**The exercise:**
Reproduce the listing below exactly, beginning with its first line and ending with the line that holds "R_ = math.radians"; pictures are not part of the copy.

====================

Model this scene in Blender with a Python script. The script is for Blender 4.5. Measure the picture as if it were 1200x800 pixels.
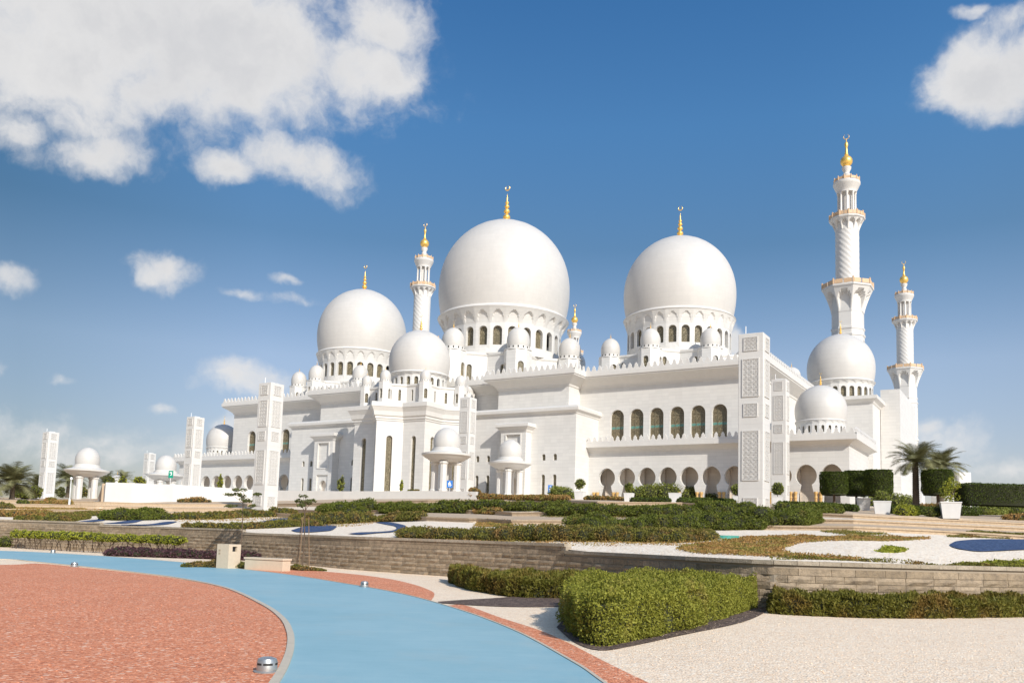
import bpy, math, random
import numpy as np
from mathutils import Vector, Matrix
from mathutils.geometry import tessellate_polygon
random.seed(7)
rng = np.random.default_rng(7)
sc = bpy.context.scene
for o in list(bpy.data.objects):
    bpy.data.objects.remove(o)
COL = sc.collection
R_ = math.radians

# ------------------------------------------------------------------ camera
FPX, PPX, PPY = 996.92, 600.0, 531.1          # focal length and principal point of the photograph, in its pixels
ROLL, PITCH, CZ = R_(1.786), R_(5.741), 1.7
def _cam():
    c, s = math.cos(PITCH), math.sin(PITCH)
    A = np.array([[1, 0, 0], [0, s, -c], [0, c, s]])
    cr, sr = math.cos(ROLL), math.sin(ROLL)
    return np.array([[cr, -sr, 0], [sr, cr, 0], [0, 0, 1]]) @ A
RC = _cam()
cam = bpy.data.cameras.new('camera')
cam.sensor_width = 36; cam.sensor_fit = 'HORIZONTAL'
cam.lens = FPX/1200*36; cam.shift_y = (PPY-400)/1200
cam.clip_start = 0.1; cam.clip_end = 20000
co = bpy.data.objects.new('camera', cam); COL.objects.link(co)
m = Matrix.Identity(4)
for i in range(3):
    m[i][0] = RC[0][i]; m[i][1] = -RC[1][i]; m[i][2] = -RC[2][i]
m[2][3] = CZ
co.matrix_world = m
sc.camera = co

# ------------------------------------------------------------------ mosque frame (used by the sun direction too)
TH = R_(31.738)
MC = np.array([-3.967, 213.19])
UV_U = np.array([math.cos(TH), -math.sin(TH)]); UV_V = np.array([math.sin(TH), math.cos(TH)])
def MW(u, v):
    q = MC + u*UV_U + v*UV_V
    return float(q[0]), float(q[1])

# ------------------------------------------------------------------ light
tu, tv, tz = -1.75, 1.0, -1.22               # direction the sunlight travels, in mosque axes
tx, ty = tu*UV_U + tv*UV_V
tdir = Vector((tx, ty, tz)).normalized()
SUN_EL = math.asin(-tdir.z)
SUN_AZ = math.atan2(-tdir.x, -tdir.y)
sun = bpy.data.lights.new('sun', 'SUN'); sun.energy = 3.75; sun.angle = R_(0.53); sun.color = (1.0, 0.95, 0.87)
so = bpy.data.objects.new('sun', sun); COL.objects.link(so)
so.rotation_euler = tdir.to_track_quat('-Z', 'Y').to_euler()
so.location = (60, -100, 120)
sc.view_settings.view_transform = 'Standard'; sc.view_settings.look = 'None'
sc.view_settings.gamma = 1; sc.view_settings.exposure = 0.3
sc.view_settings.use_curve_mapping = False
SKY_STRENGTH = 0.1

def ray(px, py):
    d = RC.T @ np.array([(px-PPX)/FPX, (py-PPY)/FPX, 1.0])
    return d
def hitz(px, py, z=0.0):
    d = ray(px, py); t = (z-CZ)/d[2]
    return float(d[0]*t), float(d[1]*t)
def atY(px, py, Y):
    d = ray(px, py); t = Y/d[1]
    return float(d[0]*t), float(Y), float(CZ+d[2]*t)
def hor_y(px):
    k = RC[:, 0:2]                                   # rows; find y with zero vertical component
    x = (px-PPX)/FPX
    y = -(RC[0, 2]*x + RC[2, 2])/RC[1, 2]
    return y*FPX+PPY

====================

**Solution:**
Model this scene in Blender with a Python script. The script is for Blender 4.5. Measure the picture as if it were 1200x800 pixels.
import bpy, math, random
import numpy as np
from mathutils import Vector, Matrix
from mathutils.geometry import tessellate_polygon
random.seed(7)
rng = np.random.default_rng(7)
sc = bpy.context.scene
for o in list(bpy.data.objects):
    bpy.data.objects.remove(o)
COL = sc.collection
R_ = math.radians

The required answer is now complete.